Le cri, 1990

U-matic, PAL, couleur, son


Trois hommes, masqués, figés à l'arrière de la scène (peur de la contamination), assumant silencieux un rêve d'hygiène et de protection. Au milieu de ces témoins impassibles, une voiture écrasée, peut-être par le poids des années (Wolf Vostell en a trimballé de ces carcasses qui véhiculent la modernité, de ces cercueils trop grands). Une chorale d'hommes et de femmes, avec pour bouclier quelques aspirateurs. Et puis, le chef d'orchestre, le guide, le musicien et le visionnaire aimablement aidé d'un chien, le meilleur ami de l'homme. Un morceau à quatre pattes, X violons, cinq sopranos, quatre bûcherons, quatre cents spectateurs en attente de l'évènement Fluxus, des écrans qui ne se comptent plus et quelques trombones-hautbois. Loin du cynisme, le bruissement mélancolique du monde et des voix du ciel.

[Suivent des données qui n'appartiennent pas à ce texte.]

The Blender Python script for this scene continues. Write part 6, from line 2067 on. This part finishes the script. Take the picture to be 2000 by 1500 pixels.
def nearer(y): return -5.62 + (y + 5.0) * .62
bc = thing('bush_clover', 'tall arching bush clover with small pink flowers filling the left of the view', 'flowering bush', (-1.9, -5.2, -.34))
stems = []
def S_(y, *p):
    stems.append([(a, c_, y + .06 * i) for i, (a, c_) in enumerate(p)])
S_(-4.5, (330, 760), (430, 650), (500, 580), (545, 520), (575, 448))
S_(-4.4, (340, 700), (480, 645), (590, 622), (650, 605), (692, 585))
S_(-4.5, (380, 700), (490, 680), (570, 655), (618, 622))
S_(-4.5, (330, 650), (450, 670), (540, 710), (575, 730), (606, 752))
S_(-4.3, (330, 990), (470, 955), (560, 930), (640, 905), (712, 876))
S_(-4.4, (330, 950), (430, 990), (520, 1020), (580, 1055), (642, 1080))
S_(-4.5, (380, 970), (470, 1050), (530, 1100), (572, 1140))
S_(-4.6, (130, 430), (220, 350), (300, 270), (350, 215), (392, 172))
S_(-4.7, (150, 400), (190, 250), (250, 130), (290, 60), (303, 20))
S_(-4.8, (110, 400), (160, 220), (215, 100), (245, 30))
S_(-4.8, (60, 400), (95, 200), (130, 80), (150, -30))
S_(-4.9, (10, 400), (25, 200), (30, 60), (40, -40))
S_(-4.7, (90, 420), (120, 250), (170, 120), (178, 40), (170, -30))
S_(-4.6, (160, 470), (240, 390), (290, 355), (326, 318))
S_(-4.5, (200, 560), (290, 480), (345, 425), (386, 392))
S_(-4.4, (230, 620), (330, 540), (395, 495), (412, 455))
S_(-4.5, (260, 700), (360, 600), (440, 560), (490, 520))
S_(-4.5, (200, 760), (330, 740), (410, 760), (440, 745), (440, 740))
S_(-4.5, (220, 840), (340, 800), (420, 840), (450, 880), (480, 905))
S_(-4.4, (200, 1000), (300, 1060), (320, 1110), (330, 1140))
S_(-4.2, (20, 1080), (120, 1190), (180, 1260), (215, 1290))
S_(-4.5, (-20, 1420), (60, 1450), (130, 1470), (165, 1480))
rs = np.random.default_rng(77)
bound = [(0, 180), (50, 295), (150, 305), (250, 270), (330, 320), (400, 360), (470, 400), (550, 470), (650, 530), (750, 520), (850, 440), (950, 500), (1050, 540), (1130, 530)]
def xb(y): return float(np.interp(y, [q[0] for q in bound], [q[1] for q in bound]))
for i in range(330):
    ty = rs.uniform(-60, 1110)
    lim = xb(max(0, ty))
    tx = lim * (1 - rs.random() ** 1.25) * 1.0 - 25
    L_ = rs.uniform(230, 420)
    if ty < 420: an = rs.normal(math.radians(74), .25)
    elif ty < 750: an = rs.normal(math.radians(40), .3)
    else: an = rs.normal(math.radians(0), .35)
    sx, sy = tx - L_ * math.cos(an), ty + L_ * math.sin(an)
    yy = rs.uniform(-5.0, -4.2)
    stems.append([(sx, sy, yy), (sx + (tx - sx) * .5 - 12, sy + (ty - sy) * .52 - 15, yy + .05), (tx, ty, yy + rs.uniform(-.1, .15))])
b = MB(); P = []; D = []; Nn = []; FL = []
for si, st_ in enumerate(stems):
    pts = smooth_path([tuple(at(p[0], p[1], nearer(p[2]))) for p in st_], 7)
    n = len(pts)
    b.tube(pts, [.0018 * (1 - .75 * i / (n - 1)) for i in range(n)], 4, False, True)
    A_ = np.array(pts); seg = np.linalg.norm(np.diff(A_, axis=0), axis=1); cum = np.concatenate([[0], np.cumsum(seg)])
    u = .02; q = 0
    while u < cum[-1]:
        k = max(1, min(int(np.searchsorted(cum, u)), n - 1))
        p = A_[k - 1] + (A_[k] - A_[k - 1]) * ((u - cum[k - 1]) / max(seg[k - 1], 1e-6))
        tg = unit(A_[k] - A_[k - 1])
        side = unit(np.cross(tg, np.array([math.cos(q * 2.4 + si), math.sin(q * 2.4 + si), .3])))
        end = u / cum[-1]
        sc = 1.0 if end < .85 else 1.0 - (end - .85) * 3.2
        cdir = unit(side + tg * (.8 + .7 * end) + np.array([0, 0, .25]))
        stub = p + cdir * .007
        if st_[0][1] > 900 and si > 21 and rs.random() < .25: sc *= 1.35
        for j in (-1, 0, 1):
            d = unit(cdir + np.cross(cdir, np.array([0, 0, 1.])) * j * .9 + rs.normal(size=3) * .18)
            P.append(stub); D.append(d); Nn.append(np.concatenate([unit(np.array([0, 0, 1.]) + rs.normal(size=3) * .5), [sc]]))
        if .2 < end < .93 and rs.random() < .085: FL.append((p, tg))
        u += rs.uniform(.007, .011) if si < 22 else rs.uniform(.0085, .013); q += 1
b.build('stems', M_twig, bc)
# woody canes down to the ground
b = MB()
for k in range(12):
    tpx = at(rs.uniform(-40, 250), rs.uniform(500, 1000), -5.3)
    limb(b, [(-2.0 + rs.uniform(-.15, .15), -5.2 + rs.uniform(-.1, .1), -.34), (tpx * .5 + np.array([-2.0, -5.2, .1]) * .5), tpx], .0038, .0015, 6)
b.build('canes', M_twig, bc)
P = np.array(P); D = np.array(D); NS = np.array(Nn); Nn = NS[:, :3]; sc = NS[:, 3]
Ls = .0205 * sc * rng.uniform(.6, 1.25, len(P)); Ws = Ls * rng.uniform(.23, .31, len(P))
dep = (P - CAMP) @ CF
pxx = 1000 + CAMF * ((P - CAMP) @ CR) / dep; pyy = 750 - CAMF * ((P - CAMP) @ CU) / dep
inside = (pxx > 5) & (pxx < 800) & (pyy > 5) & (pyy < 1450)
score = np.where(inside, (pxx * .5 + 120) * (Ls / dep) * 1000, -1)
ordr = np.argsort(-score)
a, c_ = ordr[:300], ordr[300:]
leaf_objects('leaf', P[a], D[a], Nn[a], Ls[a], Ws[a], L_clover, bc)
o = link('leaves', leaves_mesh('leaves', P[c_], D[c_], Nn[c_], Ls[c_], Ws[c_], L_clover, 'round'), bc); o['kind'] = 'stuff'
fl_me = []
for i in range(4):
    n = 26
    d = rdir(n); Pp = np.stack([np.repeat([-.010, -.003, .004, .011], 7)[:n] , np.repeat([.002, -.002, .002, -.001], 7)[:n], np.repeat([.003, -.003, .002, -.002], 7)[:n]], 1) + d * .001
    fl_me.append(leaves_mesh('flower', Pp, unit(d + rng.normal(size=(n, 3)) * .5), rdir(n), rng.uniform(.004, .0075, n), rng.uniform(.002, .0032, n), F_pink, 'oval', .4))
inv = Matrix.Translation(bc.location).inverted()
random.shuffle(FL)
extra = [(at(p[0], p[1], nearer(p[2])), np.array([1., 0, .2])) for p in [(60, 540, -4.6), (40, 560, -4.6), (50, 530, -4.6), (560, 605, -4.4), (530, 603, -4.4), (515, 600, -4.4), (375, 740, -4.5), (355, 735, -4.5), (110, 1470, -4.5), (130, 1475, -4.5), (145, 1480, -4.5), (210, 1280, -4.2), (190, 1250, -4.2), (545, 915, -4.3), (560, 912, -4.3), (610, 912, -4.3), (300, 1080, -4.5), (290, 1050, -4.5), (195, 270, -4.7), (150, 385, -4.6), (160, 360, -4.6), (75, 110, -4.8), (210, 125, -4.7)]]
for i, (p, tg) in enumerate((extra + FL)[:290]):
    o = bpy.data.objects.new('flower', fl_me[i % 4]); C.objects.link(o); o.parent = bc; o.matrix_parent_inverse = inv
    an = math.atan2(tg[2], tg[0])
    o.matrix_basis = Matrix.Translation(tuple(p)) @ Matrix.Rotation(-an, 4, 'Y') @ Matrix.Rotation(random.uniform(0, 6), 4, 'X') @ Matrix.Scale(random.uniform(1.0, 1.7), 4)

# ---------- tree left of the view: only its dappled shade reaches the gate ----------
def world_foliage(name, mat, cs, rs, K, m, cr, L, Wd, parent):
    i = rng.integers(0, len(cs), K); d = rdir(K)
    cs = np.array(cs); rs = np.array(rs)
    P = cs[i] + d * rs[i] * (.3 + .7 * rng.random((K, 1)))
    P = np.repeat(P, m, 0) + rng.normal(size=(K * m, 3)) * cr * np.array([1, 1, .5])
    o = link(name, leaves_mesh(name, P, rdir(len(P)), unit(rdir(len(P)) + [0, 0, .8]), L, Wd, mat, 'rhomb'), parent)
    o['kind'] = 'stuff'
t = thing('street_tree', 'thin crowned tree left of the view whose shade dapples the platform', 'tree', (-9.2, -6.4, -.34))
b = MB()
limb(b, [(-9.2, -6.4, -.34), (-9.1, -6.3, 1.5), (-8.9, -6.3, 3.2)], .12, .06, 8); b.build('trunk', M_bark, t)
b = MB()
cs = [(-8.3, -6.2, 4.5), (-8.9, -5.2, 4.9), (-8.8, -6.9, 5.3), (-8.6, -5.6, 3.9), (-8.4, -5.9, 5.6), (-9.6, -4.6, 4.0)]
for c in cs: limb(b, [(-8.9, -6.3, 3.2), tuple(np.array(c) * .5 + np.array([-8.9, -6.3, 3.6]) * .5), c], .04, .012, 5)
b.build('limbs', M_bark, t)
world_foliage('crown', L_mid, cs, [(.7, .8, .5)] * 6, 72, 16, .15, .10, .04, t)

La scène se partage, s'écarte, laisse la place, pour un instant reconductible à l'infini, à quelques passages, s'entame sur une symphonie de l'objet, de la réalité "en soi". Le cri est le grincement de la scie, la pénétration d'un souffle d'air, la friction d'une matière contre une autre, d'un corps contre son environnement, c'est le résultat d'un choc, d'un heurt paroxystique, l'aboutissement d'une recherche.